Task details
Each record needs to be echoed exactly; can you do that?

[start]

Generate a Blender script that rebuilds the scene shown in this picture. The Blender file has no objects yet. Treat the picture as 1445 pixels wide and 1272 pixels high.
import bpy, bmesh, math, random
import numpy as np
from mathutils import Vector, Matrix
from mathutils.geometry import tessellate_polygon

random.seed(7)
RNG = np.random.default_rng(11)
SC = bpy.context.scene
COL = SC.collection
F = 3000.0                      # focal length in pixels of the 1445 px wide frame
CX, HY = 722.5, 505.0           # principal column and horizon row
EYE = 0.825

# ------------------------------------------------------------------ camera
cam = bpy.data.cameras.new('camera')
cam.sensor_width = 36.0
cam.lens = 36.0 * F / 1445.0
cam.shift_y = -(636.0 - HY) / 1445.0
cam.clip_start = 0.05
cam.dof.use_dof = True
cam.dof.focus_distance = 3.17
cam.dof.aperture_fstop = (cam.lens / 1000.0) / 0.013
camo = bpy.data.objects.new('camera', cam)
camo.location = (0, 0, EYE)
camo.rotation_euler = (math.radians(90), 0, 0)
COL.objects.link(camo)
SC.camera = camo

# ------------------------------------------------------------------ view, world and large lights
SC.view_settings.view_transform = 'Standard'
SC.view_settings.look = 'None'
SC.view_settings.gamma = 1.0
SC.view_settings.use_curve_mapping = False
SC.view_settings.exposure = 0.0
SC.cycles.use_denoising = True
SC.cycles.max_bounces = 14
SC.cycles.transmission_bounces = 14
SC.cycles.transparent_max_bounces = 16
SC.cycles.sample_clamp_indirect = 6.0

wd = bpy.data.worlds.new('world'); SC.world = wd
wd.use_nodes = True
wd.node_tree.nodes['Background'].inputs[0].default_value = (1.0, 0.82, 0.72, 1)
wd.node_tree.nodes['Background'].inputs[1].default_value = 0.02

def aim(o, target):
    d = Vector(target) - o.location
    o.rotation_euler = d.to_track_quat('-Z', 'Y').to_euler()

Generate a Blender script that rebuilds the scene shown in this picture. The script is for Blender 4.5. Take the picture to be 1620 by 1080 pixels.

[end]

Correct output
Generate a Blender script that rebuilds the scene shown in this picture. The Blender file has no objects yet. Treat the picture as 1445 pixels wide and 1272 pixels high.
import bpy, bmesh, math, random
import numpy as np
from mathutils import Vector, Matrix
from mathutils.geometry import tessellate_polygon

random.seed(7)
RNG = np.random.default_rng(11)
SC = bpy.context.scene
COL = SC.collection
F = 3000.0                      # focal length in pixels of the 1445 px wide frame
CX, HY = 722.5, 505.0           # principal column and horizon row
EYE = 0.825

# ------------------------------------------------------------------ camera
cam = bpy.data.cameras.new('camera')
cam.sensor_width = 36.0
cam.lens = 36.0 * F / 1445.0
cam.shift_y = -(636.0 - HY) / 1445.0
cam.clip_start = 0.05
cam.dof.use_dof = True
cam.dof.focus_distance = 3.17
cam.dof.aperture_fstop = (cam.lens / 1000.0) / 0.013
camo = bpy.data.objects.new('camera', cam)
camo.location = (0, 0, EYE)
camo.rotation_euler = (math.radians(90), 0, 0)
COL.objects.link(camo)
SC.camera = camo

# ------------------------------------------------------------------ view, world and large lights
SC.view_settings.view_transform = 'Standard'
SC.view_settings.look = 'None'
SC.view_settings.gamma = 1.0
SC.view_settings.use_curve_mapping = False
SC.view_settings.exposure = 0.0
SC.cycles.use_denoising = True
SC.cycles.max_bounces = 14
SC.cycles.transmission_bounces = 14
SC.cycles.transparent_max_bounces = 16
SC.cycles.sample_clamp_indirect = 6.0

wd = bpy.data.worlds.new('world'); SC.world = wd
wd.use_nodes = True
wd.node_tree.nodes['Background'].inputs[0].default_value = (1.0, 0.82, 0.72, 1)
wd.node_tree.nodes['Background'].inputs[1].default_value = 0.02

def aim(o, target):
    d = Vector(target) - o.location
    o.rotation_euler = d.to_track_quat('-Z', 'Y').to_euler()

Generate a Blender script that rebuilds the scene shown in this picture. The script is for Blender 4.5. Take the picture to be 1620 by 1080 pixels.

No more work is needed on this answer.